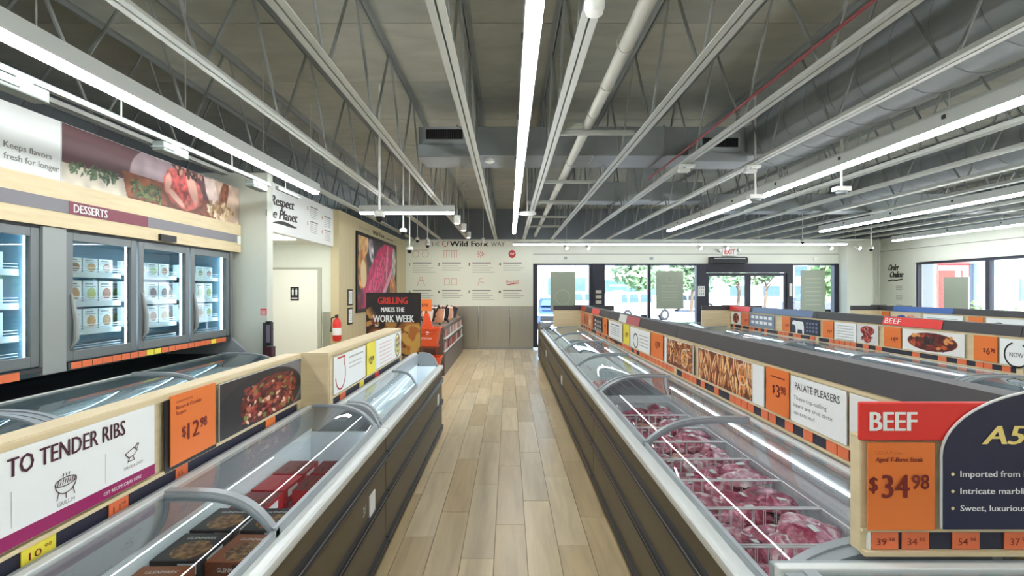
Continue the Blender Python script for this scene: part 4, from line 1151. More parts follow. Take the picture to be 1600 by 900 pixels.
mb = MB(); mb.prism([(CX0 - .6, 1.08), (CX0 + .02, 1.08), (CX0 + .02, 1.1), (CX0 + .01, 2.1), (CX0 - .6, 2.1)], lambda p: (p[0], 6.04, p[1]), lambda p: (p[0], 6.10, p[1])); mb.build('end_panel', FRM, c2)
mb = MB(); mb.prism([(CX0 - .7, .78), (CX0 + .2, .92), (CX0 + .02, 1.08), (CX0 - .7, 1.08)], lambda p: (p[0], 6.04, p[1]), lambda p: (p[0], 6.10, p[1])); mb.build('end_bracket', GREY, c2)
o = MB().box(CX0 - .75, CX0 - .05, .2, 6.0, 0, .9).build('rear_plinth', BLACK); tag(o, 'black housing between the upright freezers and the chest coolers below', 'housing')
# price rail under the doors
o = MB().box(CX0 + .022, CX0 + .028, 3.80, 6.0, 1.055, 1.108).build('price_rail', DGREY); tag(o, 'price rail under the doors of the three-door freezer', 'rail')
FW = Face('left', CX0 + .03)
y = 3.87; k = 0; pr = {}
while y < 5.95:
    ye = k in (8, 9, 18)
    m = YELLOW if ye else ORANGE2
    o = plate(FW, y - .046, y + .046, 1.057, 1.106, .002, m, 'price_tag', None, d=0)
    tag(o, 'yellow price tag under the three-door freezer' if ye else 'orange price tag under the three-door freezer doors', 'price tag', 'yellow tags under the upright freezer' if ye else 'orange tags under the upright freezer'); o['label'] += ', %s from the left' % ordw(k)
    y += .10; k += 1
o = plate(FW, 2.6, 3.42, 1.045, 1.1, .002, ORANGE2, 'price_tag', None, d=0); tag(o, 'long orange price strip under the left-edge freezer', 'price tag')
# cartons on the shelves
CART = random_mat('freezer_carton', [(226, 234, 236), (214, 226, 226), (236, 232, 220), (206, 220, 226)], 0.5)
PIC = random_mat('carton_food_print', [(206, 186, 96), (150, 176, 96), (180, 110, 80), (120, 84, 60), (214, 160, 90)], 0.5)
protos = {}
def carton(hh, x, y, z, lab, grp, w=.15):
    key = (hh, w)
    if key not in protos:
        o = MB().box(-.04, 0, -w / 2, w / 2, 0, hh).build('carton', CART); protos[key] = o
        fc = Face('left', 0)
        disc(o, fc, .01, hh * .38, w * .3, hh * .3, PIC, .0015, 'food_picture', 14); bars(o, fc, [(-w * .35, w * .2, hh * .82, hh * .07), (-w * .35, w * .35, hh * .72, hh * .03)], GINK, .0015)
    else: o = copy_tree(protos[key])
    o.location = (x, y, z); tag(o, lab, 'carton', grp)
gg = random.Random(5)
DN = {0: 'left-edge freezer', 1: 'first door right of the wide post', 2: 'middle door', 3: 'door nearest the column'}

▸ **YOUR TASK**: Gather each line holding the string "from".

▸ **EXERCISE OUTPUT**:
Continue the Blender Python script for this scene: part 4, from line 1151. More parts follow. Take the picture to be 1600 by 900 pixels.
    tag(o, 'yellow price tag under the three-door freezer' if ye else 'orange price tag under the three-door freezer doors', 'price tag', 'yellow tags under the upright freezer' if ye else 'orange tags under the upright freezer'); o['label'] += ', %s from the left' % ordw(k)